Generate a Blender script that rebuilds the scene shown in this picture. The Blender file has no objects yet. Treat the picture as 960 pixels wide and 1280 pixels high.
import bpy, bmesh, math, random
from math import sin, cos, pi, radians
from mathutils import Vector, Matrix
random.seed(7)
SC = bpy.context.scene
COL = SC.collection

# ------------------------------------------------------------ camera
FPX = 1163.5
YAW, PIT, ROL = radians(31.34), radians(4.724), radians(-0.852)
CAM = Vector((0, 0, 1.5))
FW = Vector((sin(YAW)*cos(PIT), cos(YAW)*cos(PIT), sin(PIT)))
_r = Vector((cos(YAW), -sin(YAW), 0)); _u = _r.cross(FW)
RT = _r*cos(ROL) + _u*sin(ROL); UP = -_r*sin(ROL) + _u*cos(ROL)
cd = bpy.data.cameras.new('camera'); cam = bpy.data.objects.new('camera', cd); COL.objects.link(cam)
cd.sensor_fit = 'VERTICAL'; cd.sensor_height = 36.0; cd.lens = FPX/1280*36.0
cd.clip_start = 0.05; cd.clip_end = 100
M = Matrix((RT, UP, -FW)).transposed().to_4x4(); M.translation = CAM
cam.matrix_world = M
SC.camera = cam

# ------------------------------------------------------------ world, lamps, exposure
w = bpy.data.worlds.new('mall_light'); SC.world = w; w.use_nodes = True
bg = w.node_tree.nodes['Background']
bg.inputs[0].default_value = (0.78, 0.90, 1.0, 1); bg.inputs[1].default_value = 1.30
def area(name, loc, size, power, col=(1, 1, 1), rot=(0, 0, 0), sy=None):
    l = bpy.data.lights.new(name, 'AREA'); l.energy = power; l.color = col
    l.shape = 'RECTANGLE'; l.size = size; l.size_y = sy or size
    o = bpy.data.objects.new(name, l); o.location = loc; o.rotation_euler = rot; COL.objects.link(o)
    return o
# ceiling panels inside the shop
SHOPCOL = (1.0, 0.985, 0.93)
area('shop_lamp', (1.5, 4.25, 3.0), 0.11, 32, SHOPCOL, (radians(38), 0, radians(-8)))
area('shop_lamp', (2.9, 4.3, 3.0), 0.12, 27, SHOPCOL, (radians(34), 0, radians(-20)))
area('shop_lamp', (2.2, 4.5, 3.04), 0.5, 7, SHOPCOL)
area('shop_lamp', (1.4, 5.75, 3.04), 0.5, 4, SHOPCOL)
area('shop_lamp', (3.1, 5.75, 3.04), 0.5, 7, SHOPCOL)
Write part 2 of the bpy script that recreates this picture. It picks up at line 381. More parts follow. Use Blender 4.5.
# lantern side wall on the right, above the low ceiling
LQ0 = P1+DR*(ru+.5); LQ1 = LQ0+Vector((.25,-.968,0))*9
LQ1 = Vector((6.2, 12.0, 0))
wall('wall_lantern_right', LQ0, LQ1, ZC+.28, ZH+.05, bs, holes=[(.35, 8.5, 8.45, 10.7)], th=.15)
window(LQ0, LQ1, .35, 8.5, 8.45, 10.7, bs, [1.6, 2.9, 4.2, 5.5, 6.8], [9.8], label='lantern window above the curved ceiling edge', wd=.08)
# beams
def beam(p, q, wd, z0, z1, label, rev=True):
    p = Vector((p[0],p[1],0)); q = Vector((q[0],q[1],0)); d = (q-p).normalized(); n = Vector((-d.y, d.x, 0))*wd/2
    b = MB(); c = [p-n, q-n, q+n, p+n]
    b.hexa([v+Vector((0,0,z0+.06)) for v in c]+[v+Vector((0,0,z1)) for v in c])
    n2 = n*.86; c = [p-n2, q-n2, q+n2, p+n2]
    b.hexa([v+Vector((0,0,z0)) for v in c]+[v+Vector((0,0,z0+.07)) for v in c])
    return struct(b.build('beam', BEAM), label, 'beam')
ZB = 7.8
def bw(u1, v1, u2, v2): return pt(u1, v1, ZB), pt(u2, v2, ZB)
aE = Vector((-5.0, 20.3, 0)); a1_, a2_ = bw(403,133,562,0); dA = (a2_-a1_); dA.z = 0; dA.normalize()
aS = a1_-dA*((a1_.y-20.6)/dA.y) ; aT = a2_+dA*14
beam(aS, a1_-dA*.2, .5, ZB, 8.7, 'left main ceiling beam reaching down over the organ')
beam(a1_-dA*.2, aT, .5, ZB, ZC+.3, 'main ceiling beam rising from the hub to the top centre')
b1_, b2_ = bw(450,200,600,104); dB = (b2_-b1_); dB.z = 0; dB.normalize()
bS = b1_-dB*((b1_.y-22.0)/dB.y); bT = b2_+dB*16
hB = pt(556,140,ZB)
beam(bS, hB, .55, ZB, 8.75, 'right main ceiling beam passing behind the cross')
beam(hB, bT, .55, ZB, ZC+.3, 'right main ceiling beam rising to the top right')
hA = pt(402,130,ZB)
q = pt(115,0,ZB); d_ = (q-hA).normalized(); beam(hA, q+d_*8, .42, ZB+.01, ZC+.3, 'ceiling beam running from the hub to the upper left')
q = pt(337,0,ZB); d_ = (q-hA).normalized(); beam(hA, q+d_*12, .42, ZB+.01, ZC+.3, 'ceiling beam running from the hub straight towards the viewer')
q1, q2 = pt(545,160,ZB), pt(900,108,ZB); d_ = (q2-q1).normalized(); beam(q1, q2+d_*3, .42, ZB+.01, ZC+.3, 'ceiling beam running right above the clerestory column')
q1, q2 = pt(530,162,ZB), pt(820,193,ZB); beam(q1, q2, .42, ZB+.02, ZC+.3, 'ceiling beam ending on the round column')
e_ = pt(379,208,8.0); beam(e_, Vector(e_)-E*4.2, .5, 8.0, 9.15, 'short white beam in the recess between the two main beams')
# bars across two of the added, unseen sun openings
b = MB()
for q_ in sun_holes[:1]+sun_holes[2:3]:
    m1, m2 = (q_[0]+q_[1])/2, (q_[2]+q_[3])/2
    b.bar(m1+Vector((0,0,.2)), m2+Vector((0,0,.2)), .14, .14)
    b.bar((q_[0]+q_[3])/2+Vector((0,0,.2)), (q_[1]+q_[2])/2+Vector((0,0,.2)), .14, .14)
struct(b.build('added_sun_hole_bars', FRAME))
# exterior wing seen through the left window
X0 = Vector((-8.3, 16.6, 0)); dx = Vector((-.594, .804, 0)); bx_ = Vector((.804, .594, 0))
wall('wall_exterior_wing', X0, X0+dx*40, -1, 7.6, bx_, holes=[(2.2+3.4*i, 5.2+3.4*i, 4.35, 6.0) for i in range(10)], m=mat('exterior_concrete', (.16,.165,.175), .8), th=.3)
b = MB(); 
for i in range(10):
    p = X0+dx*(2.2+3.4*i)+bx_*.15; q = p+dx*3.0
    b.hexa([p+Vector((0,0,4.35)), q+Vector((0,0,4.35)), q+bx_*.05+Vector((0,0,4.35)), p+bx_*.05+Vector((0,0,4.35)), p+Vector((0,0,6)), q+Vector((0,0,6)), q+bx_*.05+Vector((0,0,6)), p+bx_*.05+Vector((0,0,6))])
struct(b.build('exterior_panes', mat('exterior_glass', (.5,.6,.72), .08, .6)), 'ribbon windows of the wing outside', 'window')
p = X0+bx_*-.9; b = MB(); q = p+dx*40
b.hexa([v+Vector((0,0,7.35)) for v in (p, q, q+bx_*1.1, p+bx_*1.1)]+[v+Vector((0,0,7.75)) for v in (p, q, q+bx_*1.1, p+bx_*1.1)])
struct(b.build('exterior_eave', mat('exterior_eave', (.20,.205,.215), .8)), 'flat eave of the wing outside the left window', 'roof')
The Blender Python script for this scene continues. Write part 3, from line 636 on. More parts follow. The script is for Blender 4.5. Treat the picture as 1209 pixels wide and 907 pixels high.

────────────────────────────────────────

Do this:
Give back the whole listing, word for word.

Problem solution:
Generate a Blender script that rebuilds the scene shown in this picture. The Blender file has no objects yet. Treat the picture as 960 pixels wide and 1280 pixels high.
import bpy, bmesh, math, random
from math import sin, cos, pi, radians
from mathutils import Vector, Matrix
random.seed(7)
SC = bpy.context.scene
COL = SC.collection

# ------------------------------------------------------------ camera
FPX = 1163.5
YAW, PIT, ROL = radians(31.34), radians(4.724), radians(-0.852)
CAM = Vector((0, 0, 1.5))
FW = Vector((sin(YAW)*cos(PIT), cos(YAW)*cos(PIT), sin(PIT)))
_r = Vector((cos(YAW), -sin(YAW), 0)); _u = _r.cross(FW)
RT = _r*cos(ROL) + _u*sin(ROL); UP = -_r*sin(ROL) + _u*cos(ROL)
cd = bpy.data.cameras.new('camera'); cam = bpy.data.objects.new('camera', cd); COL.objects.link(cam)
cd.sensor_fit = 'VERTICAL'; cd.sensor_height = 36.0; cd.lens = FPX/1280*36.0
cd.clip_start = 0.05; cd.clip_end = 100
M = Matrix((RT, UP, -FW)).transposed().to_4x4(); M.translation = CAM
cam.matrix_world = M
SC.camera = cam

# ------------------------------------------------------------ world, lamps, exposure
w = bpy.data.worlds.new('mall_light'); SC.world = w; w.use_nodes = True
bg = w.node_tree.nodes['Background']
bg.inputs[0].default_value = (0.78, 0.90, 1.0, 1); bg.inputs[1].default_value = 1.30
def area(name, loc, size, power, col=(1, 1, 1), rot=(0, 0, 0), sy=None):
    l = bpy.data.lights.new(name, 'AREA'); l.energy = power; l.color = col
    l.shape = 'RECTANGLE'; l.size = size; l.size_y = sy or size
    o = bpy.data.objects.new(name, l); o.location = loc; o.rotation_euler = rot; COL.objects.link(o)
    return o
# ceiling panels inside the shop
SHOPCOL = (1.0, 0.985, 0.93)
area('shop_lamp', (1.5, 4.25, 3.0), 0.11, 32, SHOPCOL, (radians(38), 0, radians(-8)))
area('shop_lamp', (2.9, 4.3, 3.0), 0.12, 27, SHOPCOL, (radians(34), 0, radians(-20)))
area('shop_lamp', (2.2, 4.5, 3.04), 0.5, 7, SHOPCOL)
area('shop_lamp', (1.4, 5.75, 3.04), 0.5, 4, SHOPCOL)
area('shop_lamp', (3.1, 5.75, 3.04), 0.5, 7, SHOPCOL)
Write part 2 of the bpy script that recreates this picture. It picks up at line 381. More parts follow. Use Blender 4.5.
# lantern side wall on the right, above the low ceiling
LQ0 = P1+DR*(ru+.5); LQ1 = LQ0+Vector((.25,-.968,0))*9
LQ1 = Vector((6.2, 12.0, 0))
wall('wall_lantern_right', LQ0, LQ1, ZC+.28, ZH+.05, bs, holes=[(.35, 8.5, 8.45, 10.7)], th=.15)
window(LQ0, LQ1, .35, 8.5, 8.45, 10.7, bs, [1.6, 2.9, 4.2, 5.5, 6.8], [9.8], label='lantern window above the curved ceiling edge', wd=.08)
# beams
def beam(p, q, wd, z0, z1, label, rev=True):
    p = Vector((p[0],p[1],0)); q = Vector((q[0],q[1],0)); d = (q-p).normalized(); n = Vector((-d.y, d.x, 0))*wd/2
    b = MB(); c = [p-n, q-n, q+n, p+n]
    b.hexa([v+Vector((0,0,z0+.06)) for v in c]+[v+Vector((0,0,z1)) for v in c])
    n2 = n*.86; c = [p-n2, q-n2, q+n2, p+n2]
    b.hexa([v+Vector((0,0,z0)) for v in c]+[v+Vector((0,0,z0+.07)) for v in c])
    return struct(b.build('beam', BEAM), label, 'beam')
ZB = 7.8
def bw(u1, v1, u2, v2): return pt(u1, v1, ZB), pt(u2, v2, ZB)
aE = Vector((-5.0, 20.3, 0)); a1_, a2_ = bw(403,133,562,0); dA = (a2_-a1_); dA.z = 0; dA.normalize()
aS = a1_-dA*((a1_.y-20.6)/dA.y) ; aT = a2_+dA*14
beam(aS, a1_-dA*.2, .5, ZB, 8.7, 'left main ceiling beam reaching down over the organ')
beam(a1_-dA*.2, aT, .5, ZB, ZC+.3, 'main ceiling beam rising from the hub to the top centre')
b1_, b2_ = bw(450,200,600,104); dB = (b2_-b1_); dB.z = 0; dB.normalize()
bS = b1_-dB*((b1_.y-22.0)/dB.y); bT = b2_+dB*16
hB = pt(556,140,ZB)
beam(bS, hB, .55, ZB, 8.75, 'right main ceiling beam passing behind the cross')
beam(hB, bT, .55, ZB, ZC+.3, 'right main ceiling beam rising to the top right')
hA = pt(402,130,ZB)
q = pt(115,0,ZB); d_ = (q-hA).normalized(); beam(hA, q+d_*8, .42, ZB+.01, ZC+.3, 'ceiling beam running from the hub to the upper left')
q = pt(337,0,ZB); d_ = (q-hA).normalized(); beam(hA, q+d_*12, .42, ZB+.01, ZC+.3, 'ceiling beam running from the hub straight towards the viewer')
q1, q2 = pt(545,160,ZB), pt(900,108,ZB); d_ = (q2-q1).normalized(); beam(q1, q2+d_*3, .42, ZB+.01, ZC+.3, 'ceiling beam running right above the clerestory column')
q1, q2 = pt(530,162,ZB), pt(820,193,ZB); beam(q1, q2, .42, ZB+.02, ZC+.3, 'ceiling beam ending on the round column')
e_ = pt(379,208,8.0); beam(e_, Vector(e_)-E*4.2, .5, 8.0, 9.15, 'short white beam in the recess between the two main beams')
# bars across two of the added, unseen sun openings
b = MB()
for q_ in sun_holes[:1]+sun_holes[2:3]:
    m1, m2 = (q_[0]+q_[1])/2, (q_[2]+q_[3])/2
    b.bar(m1+Vector((0,0,.2)), m2+Vector((0,0,.2)), .14, .14)
    b.bar((q_[0]+q_[3])/2+Vector((0,0,.2)), (q_[1]+q_[2])/2+Vector((0,0,.2)), .14, .14)
struct(b.build('added_sun_hole_bars', FRAME))
# exterior wing seen through the left window
X0 = Vector((-8.3, 16.6, 0)); dx = Vector((-.594, .804, 0)); bx_ = Vector((.804, .594, 0))
wall('wall_exterior_wing', X0, X0+dx*40, -1, 7.6, bx_, holes=[(2.2+3.4*i, 5.2+3.4*i, 4.35, 6.0) for i in range(10)], m=mat('exterior_concrete', (.16,.165,.175), .8), th=.3)
b = MB(); 
for i in range(10):
    p = X0+dx*(2.2+3.4*i)+bx_*.15; q = p+dx*3.0
    b.hexa([p+Vector((0,0,4.35)), q+Vector((0,0,4.35)), q+bx_*.05+Vector((0,0,4.35)), p+bx_*.05+Vector((0,0,4.35)), p+Vector((0,0,6)), q+Vector((0,0,6)), q+bx_*.05+Vector((0,0,6)), p+bx_*.05+Vector((0,0,6))])
struct(b.build('exterior_panes', mat('exterior_glass', (.5,.6,.72), .08, .6)), 'ribbon windows of the wing outside', 'window')
p = X0+bx_*-.9; b = MB(); q = p+dx*40
b.hexa([v+Vector((0,0,7.35)) for v in (p, q, q+bx_*1.1, p+bx_*1.1)]+[v+Vector((0,0,7.75)) for v in (p, q, q+bx_*1.1, p+bx_*1.1)])
struct(b.build('exterior_eave', mat('exterior_eave', (.20,.205,.215), .8)), 'flat eave of the wing outside the left window', 'roof')
The Blender Python script for this scene continues. Write part 3, from line 636 on. More parts follow. The script is for Blender 4.5. Treat the picture as 1209 pixels wide and 907 pixels high.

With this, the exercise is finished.